La reforma del modelo de financiación autonómica es una de las tareas que el Ministerio de Hacienda ha marcado en rojo en su agenda. Es una negociación compleja, en la que se mezcla el eje territorial y el político, con comunidades dirigidas por partidos de diferente color y por barones territoriales de enorme peso político. Es una negociación, además, que en España suele vivirse con un tremendismo exagerado: no debería ser motivo de preocupación ni la competencia territorial ni la negociación firme para proteger los intereses de cada comunidad, y más teniendo en cuenta que los principales servicios sociales (educación, sanidad...) dependen de los presupuestos de las autonomías.

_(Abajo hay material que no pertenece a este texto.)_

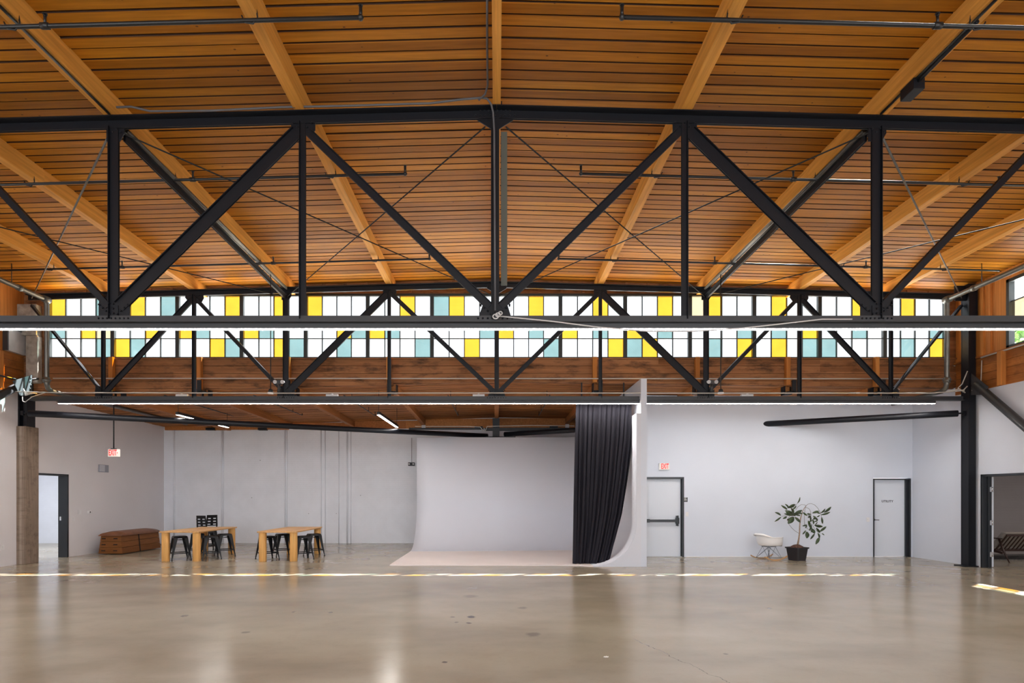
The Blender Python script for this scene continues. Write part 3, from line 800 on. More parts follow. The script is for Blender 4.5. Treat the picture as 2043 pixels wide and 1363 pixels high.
# ------------------------------------------------------------------ sprinkler pipes under the high ceiling
def pz(x): return 6.53 - SL*abs(x)
k = 0
for y, h in ((5.92,0),(8.80,0),(11.97,0)):
    for s in (-1, 1):
        xi = -1.38 if s < 0 else 1.27; xo = s*10.3
        e = empty('sprinkler_pipe', (xi, y, pz(xi)), 'thin black sprinkler pipe under the high ceiling, %s side, %s row from the viewer' % (side_txt(s), ['first','second','third'][k//2]), 'pipe', 'sprinkler pipes under the high ceiling')
        mb = MB(); r = .021
        mb.tube([(xi,y,pz(xi)),(xo,y,pz(xo))], r, 8)
        mb.tube([(xi,y,pz(xi)-.0),(xi,y,pz(xi)+.11)], .018, 8); mb.ball((xi,y,pz(xi)), .032, 8)
        for q in (3.2, 6.3): mb.tube([(xi+s*q-.04,y,pz(xi+s*q)),(xi+s*q+.04,y,pz(xi+s*q))], .032, 8)
        mb.build('pipe_run', M['pipe'], e)
        for q in (0, 3.2, 6.3):
            x = xi+s*q; mb = MB(); mb.tube([(x,y,pz(x)+.02),(x,y,pz(x)+.12)], .013, 6); mb.cyl((x,y,pz(x)+.12), .024, .006, 10); mb.cyl((x,y,pz(x)+.095),.016,.012,8)
            mb.build('sprinkler_head', M['pipe'], e)
        for nx in NODES[1:-1]:
            if nx*s > 2 and abs(nx) < 10.2:
                mb = MB(); x = nx+.1*s
                mb.tube([(nx-.06*s,y,pz(nx)+.14),(nx-.075*s,y,pz(nx)+.03),(nx-.03*s,y,pz(nx)-.033),(nx+.05*s,y,pz(nx)-.02),(nx+.085*s,y,pz(nx)+.05)], .008, 6)
                mb.build('pipe_hook', M['pipe'], e)
        k += 1
# side mains with their risers
for s in (-1, 1):
    X = 10.3*s; z = 6.12
    e = empty('sprinkler_main', (X, 13.35, 4.05), 'thick grey sprinkler main along the %s side, dropping to the low ceiling' % side_txt(s), 'pipe', 'side sprinkler mains')
    mb = MB(); mb.tube([(X,YF+.5,z),(X,13.25,z),(X,13.34,z-.03),(X,13.36,z-.12),(X,13.36,4.22),(X,13.40,4.10),(X,13.52,4.05),(X,15.2 if s > 0 else 19.4,4.02)], .052, 12)
    mb.build('pipe_run', M['pipe_grey'] , e)
    for yy in (12.6, 11.3, 9.0):
        mb = MB(); mb.tube([(X,yy-.05,z),(X,yy+.05,z)], .065, 12); mb.build('coupling', M['pipe_grey'], e)
    mb = MB(); mb.cyl((X,13.36,4.22), .07, .12, 14); mb.cyl((X,13.36,4.27), .09, .02, 14); mb.build('flange', M['pipe_grey'], e)
    mb = MB(); mb.tube([(X,13.26,z),(X,13.42,z)], .08, 12); mb.build('coupling', M['pipe_grey'], e)
    for yy in (12.4, 9.5):
        mb = MB(); mb.tube([(X,yy,z+.05),(X,yy,roofz(X)-.0)], .008, 6); mb.build('hanger_rod', M['pipe'], e)
# branch lines under the low ceiling
for i, (x, y1) in enumerate(((-8.2,18.2),(-6.0,18.0),(-3.77,18.1),(-1.2,18.1),(1.31,18.1))):
    z = 1.65+2.46
    e = empty('sprinkler_branch', (x, y1, z), 'thin black sprinkler branch under the low ceiling, %s from the left' % ordn[i], 'pipe', 'sprinkler branches under the low ceiling')
    mb = MB(); mb.tube([(x,YC+.3,z),(x,y1,z),(x,y1+.02,z+.06)], .014, 6); mb.build('pipe_run', M['pipe'], e)
    for yy in (15.2, 17.2):
        mb = MB(); mb.tube([(x,yy,z),(x,yy,lowz(x,yy))], .008, 6); mb.build('hanger_rod', M['pipe'], e)
    mb = MB(); mb.tube([(x,y1,z),(x,y1,z+.12)], .010, 6); mb.cyl((x,y1,z+.12), .02, .005, 8); mb.build('sprinkler_head', M['pipe'], e)

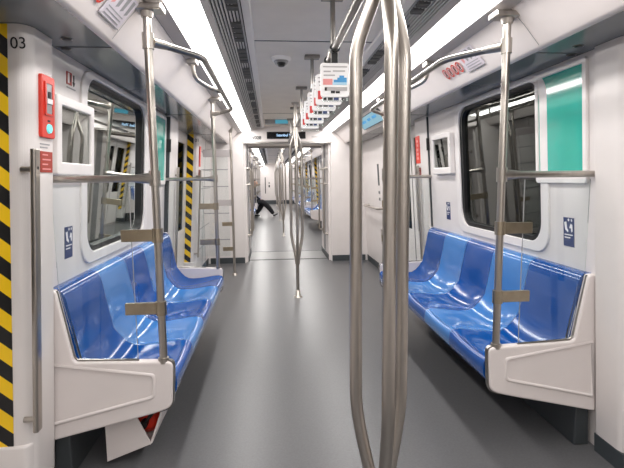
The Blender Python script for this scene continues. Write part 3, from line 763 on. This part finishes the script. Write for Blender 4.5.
# fire extinguisher on its white bracket under the near left bench
t = thing('extinguisher_bracket', 'white angled bracket hanging under the near end of the left bench', 'bracket', (-1.06, 2.36, .0))
MB().prism([(-1.165, .250), (-1.015, .275), (-.940, .105), (-1.165, .022)], 'y', 2.345, 2.353, PANELW).build('front_plate', t, bevel=.002)
MB().add([(-.940, 2.345, .105), (-.935, 2.345, .115), (-.83, 2.62, .32), (-.84, 2.62, .31)], [(0, 1, 2, 3)], PANELW).prism([(-.948, .108), (-.938, .104), (-.855, .335), (-.865, .335)], 'y', 2.353, 2.66, PANELW).build('side_plate', t)
MB().box(-1.165, -.945, 2.353, 2.66, .098, .106, PANELW).build('tray', t)
t = thing('fire_extinguisher', 'red fire extinguisher lying in the white bracket under the left bench', 'fire extinguisher', (-.985, 2.5, .11))
MB().tube([(-.985, 2.42, .19), (-.985, 2.44, .19), (-.985, 2.60, .19), (-.985, 2.64, .19)], [.045, .07, .07, .04], RED, 20).build('cylinder', t)
MB().tube([(-.985, 2.375, .19), (-.985, 2.42, .19)], .02, BLACK, 12).build('valve', t)
MB().tube(smoothpath([(-.985, 2.39, .19), (-.93, 2.40, .26), (-.91, 2.45, .27), (-.925, 2.55, .25)], .04), .009, BLACK, 8).build('hose', t)
MB().tube([(-.985, 2.455, .19), (-.985, 2.475, .19)], .0715, pm('label_yellow', rgb(205, 150, 60), .5), 20).build('label_band', t)

# ------------------------------------------------------------------ seated person far down the next car
def skin_body(name, joints, edges, mat, parent, root=0, sub=2):
    me = bpy.data.meshes.new(name); org = Vector(joints[root][0])
    me.from_pydata([Vector(j[0]) - org for j in joints], edges, []); me.materials.append(mat)
    o = bpy.data.objects.new(name, me); COL.objects.link(o)
    sk = o.modifiers.new('skin', 'SKIN'); sk.use_smooth_shade = True
    for i, j in enumerate(joints):
        r = j[1] if isinstance(j[1], tuple) else (j[1], j[1])
        me.skin_vertices[0].data[i].radius = r; me.skin_vertices[0].data[i].use_root = (i == root)
    sb = o.modifiers.new('sub', 'SUBSURF'); sb.levels = sub; sb.render_levels = sub
    return fin(o, org, parent)
PY_ = 18.45
person = thing('person', 'seated person in black with legs stretched into the aisle, left side of the next car', 'person', (-.95, PY_, 0))
def P(x, y, z): return (x, PY_ + y, z)
B = [(P(-1.02, 0, .60), (.13, .15)), (P(-1.00, 0, .75), (.11, .14)), (P(-.97, 0, .92), (.11, .155)), (P(-.95, 0, 1.05), (.09, .15)), (P(-.935, 0, 1.12), .058), (P(-.92, 0, 1.18), .05),
     (P(-.95, -.19, 1.05), .058), (P(-.90, -.25, .82), .047), (P(-.70, -.16, .68), .036),
     (P(-.95, .19, 1.05), .058), (P(-.92, .25, .82), .047), (P(-.72, .16, .68), .036),
     (P(-.98, -.10, .575), .12), (P(-.60, -.13, .60), .115), (P(-.36, -.13, .34), .10), (P(-.19, -.13, .10), .075),
     (P(-.98, .10, .575), .10), (P(-.58, .13, .58), .115), (P(-.73, .13, .32), .10), (P(-.90, .13, .10), .075)]
Ed = [(0,1),(1,2),(2,3),(3,4),(4,5),(3,6),(6,7),(7,8),(3,9),(9,10),(10,11),(0,12),(12,13),(13,14),(14,15),(0,16),(16,17),(17,18),(18,19)]
skin_body('body', B, Ed, CLOTH, person, 0)
H = [(P(-.915, 0, 1.20), .05), (P(-.895, 0, 1.27), (.072, .085)), (P(-.895, 0, 1.335), (.078, .098)), (P(-.905, 0, 1.40), (.062, .08))]
hd = skin_body('head', H, [(0,1),(1,2),(2,3)], SKIN, person, 0)
f = MB(); f.tube([P(-.815, 0, 1.335), P(-.79, 0, 1.295), P(-.81, 0, 1.285)], [.010, .016, .012], SKIN, 8); f.build('nose', hd)
for q in (-1, 1): MB().tube([P(-.822, q*.035, 1.335), P(-.814, q*.035, 1.335)], [.012, .006], INK, 8).build('eye', hd)
f = MB(); f.box(-.822, -.812, PY_-.025, PY_+.025, 1.247, 1.255, DRED); f.build('mouth', hd)
for q in (-1, 1): MB().tube([P(-.90, q*.094, 1.30), P(-.90, q*.102, 1.345)], [.014, .018], SKIN, 8).build('ear', hd)
skin_body('hair', [(P(-.955, 0, 1.30), (.055, .085)), (P(-.94, 0, 1.37), (.065, .095)), (P(-.905, 0, 1.425), (.06, .085)), (P(-.85, 0, 1.415), (.025, .06))], [(0,1),(1,2),(2,3)], HAIR, person, 0)
for q in (-1, 1):
    w = Vector(B[8][0] if q < 0 else B[11][0])
    hnd = skin_body('hand', [(w, .03), (w+Vector((.05, -q*.02, -.01)), (.036, .02)), (w+Vector((.085, -q*.03, -.015)), (.034, .018))], [(0,1),(1,2)], SKIN, person, 0, 1)
    for k in range(4):
        b0 = w + Vector((.085, -q*.03 + (k-1.5)*.017, -.015)); L = (.05, .06, .056, .042)[k]
        skin_body('finger', [(b0, .009), (b0+Vector((L*.6, 0, -.012)), .008), (b0+Vector((L, 0, -.035)), .007)], [(0,1),(1,2)], SKIN, hnd, 0, 1)
    b0 = w + Vector((.03, -q*.045, -.005)); skin_body('thumb', [(b0, .011), (b0+Vector((.03, -q*.02, -.008)), .010), (b0+Vector((.055, -q*.02, -.02)), .008)], [(0,1),(1,2)], SKIN, hnd, 0, 1)
for a, ang in ((B[15][0], .55), (B[19][0], 0.0)):
    a = Vector(a); c, s_ = math.cos(ang), math.sin(ang)
    hx = a + Vector((-.05, 0, -.05)); 
    skin_body('shoe', [(a+Vector((-.04*c, 0, -.052)), (.045, .045)), (a+Vector((.07*c, 0, -.055+.07*s_)), (.042, .036)), (a+Vector((.18*c, 0, -.062+.16*s_)), (.045, .028))], [(0,1),(1,2)], SHOE, person, 0)

# ------------------------------------------------------------------ lights and world
w = bpy.data.worlds.new('tunnel_dark'); bpy.context.scene.world = w; w.use_nodes = True
w.node_tree.nodes['Background'].inputs[0].default_value = (.02, .022, .025, 1); w.node_tree.nodes['Background'].inputs[1].default_value = 1.0
def area(x, y, L, power):
    d = bpy.data.lights.new('strip_lamp', 'AREA'); d.shape = 'RECTANGLE'; d.size = .14; d.size_y = L; d.energy = power; d.color = (1, .97, .94)
    o = bpy.data.objects.new('strip_lamp', d); COL.objects.link(o); o.location = (x, y, 2.244); o.rotation_euler = (0, math.copysign(.17, x), 0)
for s in (1, -1):
    area(s*.69, (Y0+YE)/2, YE-Y0-.2, 72); area(s*.69, (N0+NE)/2, NE-N0-.2, 110)

# ------------------------------------------------------------------ camera
F, yaw, pitch, roll, cx, H0 = 471.1731, .0866, .1166, -.011, -.3034, 1.45
cam = bpy.data.cameras.new('camera'); cam.sensor_width = 36; cam.lens = F/624*36; cam.clip_start = .05; cam.clip_end = 100
co = bpy.data.objects.new('camera', cam); COL.objects.link(co)
fw = Vector((math.sin(yaw)*math.cos(pitch), math.cos(yaw)*math.cos(pitch), -math.sin(pitch))); rt = Vector((math.cos(yaw), -math.sin(yaw), 0)); up = rt.cross(fw)
r2 = rt*math.cos(roll) + up*math.sin(roll); u2 = -rt*math.sin(roll) + up*math.cos(roll)
co.matrix_world = Matrix.Translation((cx, 0, H0)) @ Matrix((r2, u2, -fw)).transposed().to_4x4()
sc = bpy.context.scene; sc.camera = co
sc.view_settings.view_transform = 'Standard'; sc.view_settings.look = 'None'; sc.view_settings.exposure = 0.33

Lo que sí que no es admisible es la competencia desleal en el ámbito fiscal al amparo de la deseable y necesaria autonomía de las comunidades en algunos tipos impositivos. Es, por ejemplo, el caso de los impuestos sobre el patrimonio y de sucesiones, que comunidades gobernadas por el PP (Madrid como principal ejemplo) han usado para crear una especie de paraísos fiscales con los que atraer inversiones. Es incoherente reducir impuestos y, después, en la negociación con el Gobierno, exigir el aumento de las aportaciones del Estado. Con esta política se crea una situación en la que el resto de comunidades se ven obligadas para poder competir a reducir sus ingresos, afectando de esta forma a la calidad de sus servicios sociales.